In the Code Noir we find it set down that —
“Every person is expressly prohibited from
selling separately from their mothers the children who shall not have attained the full age of ten years.”
And this humane provision is strengthened by a statute, one clause of which runs as follows: —
“Be it further enacted, that if any person or persons shall sell the mother of any slave child or children under the age of ten years, separate from said child or children, or shall, the mother living, sell any slave child or children of ten years of age or under, separate from said mother, such person or persons shall incur the penalty of the sixth section of this Act.”

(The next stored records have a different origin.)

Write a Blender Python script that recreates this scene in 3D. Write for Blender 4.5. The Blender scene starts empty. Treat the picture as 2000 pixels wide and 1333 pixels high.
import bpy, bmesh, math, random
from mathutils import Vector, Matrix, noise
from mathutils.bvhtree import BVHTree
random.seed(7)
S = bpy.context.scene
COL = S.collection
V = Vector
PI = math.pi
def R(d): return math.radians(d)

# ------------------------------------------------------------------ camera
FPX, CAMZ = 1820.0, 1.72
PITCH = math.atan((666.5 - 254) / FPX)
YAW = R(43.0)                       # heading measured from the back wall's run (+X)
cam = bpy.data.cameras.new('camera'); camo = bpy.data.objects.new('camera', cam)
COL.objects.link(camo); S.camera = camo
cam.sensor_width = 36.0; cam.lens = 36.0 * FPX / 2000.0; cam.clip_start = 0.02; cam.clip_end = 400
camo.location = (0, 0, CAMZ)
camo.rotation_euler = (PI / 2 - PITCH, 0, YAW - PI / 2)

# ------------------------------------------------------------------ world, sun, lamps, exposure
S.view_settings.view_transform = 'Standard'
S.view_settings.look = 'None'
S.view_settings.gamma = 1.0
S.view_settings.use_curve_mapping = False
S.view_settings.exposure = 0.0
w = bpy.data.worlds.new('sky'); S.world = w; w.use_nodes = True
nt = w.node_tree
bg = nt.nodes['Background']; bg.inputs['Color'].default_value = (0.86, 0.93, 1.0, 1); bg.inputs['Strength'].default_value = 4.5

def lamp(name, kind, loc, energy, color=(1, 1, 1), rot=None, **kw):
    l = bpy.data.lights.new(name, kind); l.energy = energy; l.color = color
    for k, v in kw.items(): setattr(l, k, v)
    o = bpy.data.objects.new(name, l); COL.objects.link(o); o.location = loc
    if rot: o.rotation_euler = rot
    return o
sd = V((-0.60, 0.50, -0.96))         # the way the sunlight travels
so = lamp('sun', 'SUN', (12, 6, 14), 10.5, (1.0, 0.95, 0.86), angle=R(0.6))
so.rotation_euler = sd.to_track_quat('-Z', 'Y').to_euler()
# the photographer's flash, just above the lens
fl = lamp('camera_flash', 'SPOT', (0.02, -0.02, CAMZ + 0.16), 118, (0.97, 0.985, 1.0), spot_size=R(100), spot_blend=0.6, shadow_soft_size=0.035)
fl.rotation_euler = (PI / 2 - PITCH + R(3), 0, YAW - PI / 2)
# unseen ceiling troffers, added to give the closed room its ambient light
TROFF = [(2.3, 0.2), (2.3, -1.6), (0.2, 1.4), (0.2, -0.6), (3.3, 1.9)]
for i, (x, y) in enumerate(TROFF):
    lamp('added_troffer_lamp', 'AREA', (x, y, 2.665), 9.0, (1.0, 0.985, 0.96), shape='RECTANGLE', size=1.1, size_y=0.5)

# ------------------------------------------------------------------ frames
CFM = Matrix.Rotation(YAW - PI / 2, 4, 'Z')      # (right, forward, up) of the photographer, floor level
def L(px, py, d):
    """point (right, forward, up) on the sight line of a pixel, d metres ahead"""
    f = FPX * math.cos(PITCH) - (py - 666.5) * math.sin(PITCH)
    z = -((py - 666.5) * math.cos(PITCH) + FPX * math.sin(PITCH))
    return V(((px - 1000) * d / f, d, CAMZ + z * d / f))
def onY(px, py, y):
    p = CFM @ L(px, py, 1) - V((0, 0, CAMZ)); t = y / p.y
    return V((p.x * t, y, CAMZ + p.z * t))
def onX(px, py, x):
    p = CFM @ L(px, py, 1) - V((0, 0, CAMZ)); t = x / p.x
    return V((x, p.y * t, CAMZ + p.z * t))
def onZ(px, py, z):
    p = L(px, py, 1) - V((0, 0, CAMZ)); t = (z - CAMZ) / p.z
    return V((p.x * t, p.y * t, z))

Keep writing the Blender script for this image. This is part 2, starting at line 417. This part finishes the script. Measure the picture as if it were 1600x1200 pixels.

This penalty is a fine of not less than one thousand nor more than two thousand dollars, and imprisonment in the public jail for a period of not less than six months nor more than one year. — Vide Acts of Louisiana, 1 Session, 9th Legislature, 1828-9, No. 24, section 16. (Rev. Stat. 1850, , sec. 143.)
What a charming freshness of nature is suggested by this assertion! A thing could not have happened in a certain State, because there is a law against it!
Has there not been for two years a law forbidding to succour fugitives, or to hinder their arrest? and has not this thing been done thousands of times in all the Northern States, and is not it more and more likely to be done every year? What is a law against the whole public sentiment of society? and will anybody venture to say that the public sentiment of Louisiana practically goes against separation of families?
But let us examine a case more minutely, remembering the bearing on it of two great foundation principles of slave jurisprudence: namely, that a slave cannot bring a suit in any case, except in a suit for personal freedom, and this in some States must be brought by a guardian; and that a slave cannot bear testimony in any case in which whites are implicated.